NASA Orbiter to take Vikram landing site pic on Sept 17

NASA Orbiter to take Vikram landing site pic on Sept 17

A National Aeronautics and Space Administration (NASA) Orbiter is expected to take an image of the Chandrayaan-2 Lander Vikram or its landing site as the American spacecraft passes over the lunar spot on September 17.

This could give a better picture of Vikram’s damage and orientation.

Although the Indian Space Research Organisation (ISRO) had confirmed that the Lander was intact, it is yet to release any image of the landing site. Now, the Lunar Reconnaissance Orbiter of Nasa could snap a picture with a higher resolution.

NASA is also expected to share with ISRO any before and after flyover imagery of the area around the landing site, according to The New York Times, which quoted a NASA spokesperson. This imagery could help the ISRO analyse what really happened in the final stage of Vikram’s descent.

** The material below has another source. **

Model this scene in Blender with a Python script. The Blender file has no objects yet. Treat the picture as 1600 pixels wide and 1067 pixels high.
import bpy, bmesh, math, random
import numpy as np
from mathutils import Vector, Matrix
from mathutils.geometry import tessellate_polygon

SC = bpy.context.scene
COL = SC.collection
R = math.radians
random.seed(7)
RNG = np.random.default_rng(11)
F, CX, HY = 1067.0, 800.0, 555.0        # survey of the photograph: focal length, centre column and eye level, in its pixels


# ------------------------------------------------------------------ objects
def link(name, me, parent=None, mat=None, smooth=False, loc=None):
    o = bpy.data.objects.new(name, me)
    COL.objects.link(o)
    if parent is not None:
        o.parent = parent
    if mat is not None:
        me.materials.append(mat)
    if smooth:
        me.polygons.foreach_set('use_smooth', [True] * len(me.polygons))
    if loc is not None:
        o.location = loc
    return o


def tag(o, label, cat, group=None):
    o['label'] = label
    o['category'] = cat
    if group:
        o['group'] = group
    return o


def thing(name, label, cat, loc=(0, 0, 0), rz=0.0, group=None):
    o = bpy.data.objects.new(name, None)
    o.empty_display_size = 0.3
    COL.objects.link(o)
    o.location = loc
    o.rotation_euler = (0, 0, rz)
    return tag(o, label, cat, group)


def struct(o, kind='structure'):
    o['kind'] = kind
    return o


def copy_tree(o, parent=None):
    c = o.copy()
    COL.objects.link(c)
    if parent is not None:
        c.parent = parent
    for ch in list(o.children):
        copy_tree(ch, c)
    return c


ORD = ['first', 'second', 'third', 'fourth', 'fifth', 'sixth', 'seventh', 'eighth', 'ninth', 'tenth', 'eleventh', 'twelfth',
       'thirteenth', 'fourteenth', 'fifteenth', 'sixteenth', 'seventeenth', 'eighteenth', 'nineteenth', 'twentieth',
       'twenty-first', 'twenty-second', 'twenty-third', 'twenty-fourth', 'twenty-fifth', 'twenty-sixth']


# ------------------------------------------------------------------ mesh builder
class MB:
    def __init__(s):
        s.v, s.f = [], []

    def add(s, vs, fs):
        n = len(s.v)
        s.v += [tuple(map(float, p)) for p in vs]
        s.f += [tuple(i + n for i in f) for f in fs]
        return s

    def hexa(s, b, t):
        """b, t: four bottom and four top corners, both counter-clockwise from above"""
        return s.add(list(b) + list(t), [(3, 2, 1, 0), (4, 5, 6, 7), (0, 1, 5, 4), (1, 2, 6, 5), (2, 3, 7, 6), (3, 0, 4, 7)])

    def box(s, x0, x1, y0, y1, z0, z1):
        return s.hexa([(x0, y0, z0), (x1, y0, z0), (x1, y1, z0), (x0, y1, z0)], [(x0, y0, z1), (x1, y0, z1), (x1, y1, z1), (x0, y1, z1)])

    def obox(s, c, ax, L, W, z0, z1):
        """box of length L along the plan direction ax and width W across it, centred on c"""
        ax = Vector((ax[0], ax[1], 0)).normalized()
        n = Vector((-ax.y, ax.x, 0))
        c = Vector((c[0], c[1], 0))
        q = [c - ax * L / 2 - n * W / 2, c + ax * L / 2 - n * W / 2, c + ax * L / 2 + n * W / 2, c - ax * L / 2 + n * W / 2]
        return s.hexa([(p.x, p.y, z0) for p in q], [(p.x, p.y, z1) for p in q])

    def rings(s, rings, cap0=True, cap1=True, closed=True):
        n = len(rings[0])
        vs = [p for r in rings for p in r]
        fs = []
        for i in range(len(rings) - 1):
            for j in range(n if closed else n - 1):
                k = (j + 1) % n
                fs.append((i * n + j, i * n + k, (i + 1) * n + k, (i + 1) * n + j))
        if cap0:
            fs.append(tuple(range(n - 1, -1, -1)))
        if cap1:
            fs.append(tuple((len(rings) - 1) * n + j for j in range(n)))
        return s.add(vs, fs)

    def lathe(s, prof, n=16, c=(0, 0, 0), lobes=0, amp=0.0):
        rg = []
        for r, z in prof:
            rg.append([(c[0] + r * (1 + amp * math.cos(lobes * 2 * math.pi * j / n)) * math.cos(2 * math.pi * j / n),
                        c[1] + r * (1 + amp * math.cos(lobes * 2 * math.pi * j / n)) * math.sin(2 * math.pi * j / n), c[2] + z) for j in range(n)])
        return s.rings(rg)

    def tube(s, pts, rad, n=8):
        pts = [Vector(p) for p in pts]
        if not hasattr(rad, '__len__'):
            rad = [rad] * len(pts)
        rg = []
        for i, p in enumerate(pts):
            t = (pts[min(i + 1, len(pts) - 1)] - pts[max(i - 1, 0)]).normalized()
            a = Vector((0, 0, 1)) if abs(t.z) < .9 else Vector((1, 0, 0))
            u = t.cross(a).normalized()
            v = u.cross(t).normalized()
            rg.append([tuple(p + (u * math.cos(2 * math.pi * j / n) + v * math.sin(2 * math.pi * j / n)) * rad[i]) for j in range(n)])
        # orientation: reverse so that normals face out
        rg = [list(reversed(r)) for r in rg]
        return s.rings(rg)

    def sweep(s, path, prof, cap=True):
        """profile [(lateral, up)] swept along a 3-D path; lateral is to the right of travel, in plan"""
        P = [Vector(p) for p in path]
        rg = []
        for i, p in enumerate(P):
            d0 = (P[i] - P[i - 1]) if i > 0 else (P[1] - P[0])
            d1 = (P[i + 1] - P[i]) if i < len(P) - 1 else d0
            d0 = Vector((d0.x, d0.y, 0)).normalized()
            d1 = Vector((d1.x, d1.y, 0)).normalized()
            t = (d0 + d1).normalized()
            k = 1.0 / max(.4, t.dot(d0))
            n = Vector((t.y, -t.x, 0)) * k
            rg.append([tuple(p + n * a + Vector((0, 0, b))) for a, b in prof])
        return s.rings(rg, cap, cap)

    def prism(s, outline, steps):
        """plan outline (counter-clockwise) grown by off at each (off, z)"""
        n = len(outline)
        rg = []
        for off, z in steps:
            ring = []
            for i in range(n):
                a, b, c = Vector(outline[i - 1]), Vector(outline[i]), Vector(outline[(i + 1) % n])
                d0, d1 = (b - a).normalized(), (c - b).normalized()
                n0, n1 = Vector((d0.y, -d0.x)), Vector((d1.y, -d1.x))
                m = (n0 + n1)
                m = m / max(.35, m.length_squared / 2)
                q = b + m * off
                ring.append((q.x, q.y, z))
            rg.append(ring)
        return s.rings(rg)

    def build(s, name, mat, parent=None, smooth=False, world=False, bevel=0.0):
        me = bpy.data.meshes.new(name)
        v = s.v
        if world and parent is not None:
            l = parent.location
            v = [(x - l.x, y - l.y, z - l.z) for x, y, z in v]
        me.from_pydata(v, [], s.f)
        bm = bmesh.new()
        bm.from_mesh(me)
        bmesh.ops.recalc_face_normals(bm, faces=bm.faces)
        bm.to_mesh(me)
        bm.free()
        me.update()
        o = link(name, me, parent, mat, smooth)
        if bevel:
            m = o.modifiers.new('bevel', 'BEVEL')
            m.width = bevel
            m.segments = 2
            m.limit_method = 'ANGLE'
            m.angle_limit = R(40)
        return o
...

With life of about 7.5 years, the Chandrayaan-2 Orbiter High-Resolution Camera (OHRC) is capable of capturing an area of 12 km X 3 km with a ground resolution of 0.32 m. ISRO says its images, taken from two different angles, can generate Digital Elevation Models of the landing site.

However, not everyone is convinced that the OHRC imagery could conclusively prove the Lander is intact after a hard-landing in the early hours of September 7. The NYT report drew attention to a tweet by Jonathan McDowell, an astrophysicist at the Centre for Astrophysics in Cambridge, Massachusetts, who tracks space missions. McDowell’s contention was this: That the small lander, roughly eight feet wide, would be barely visible in photographs taken by the Chandrayaan-2 orbiter.

“Guessing they only have one or two pixels. Not enough to tell intact lander from the wreckage,” the tweet said.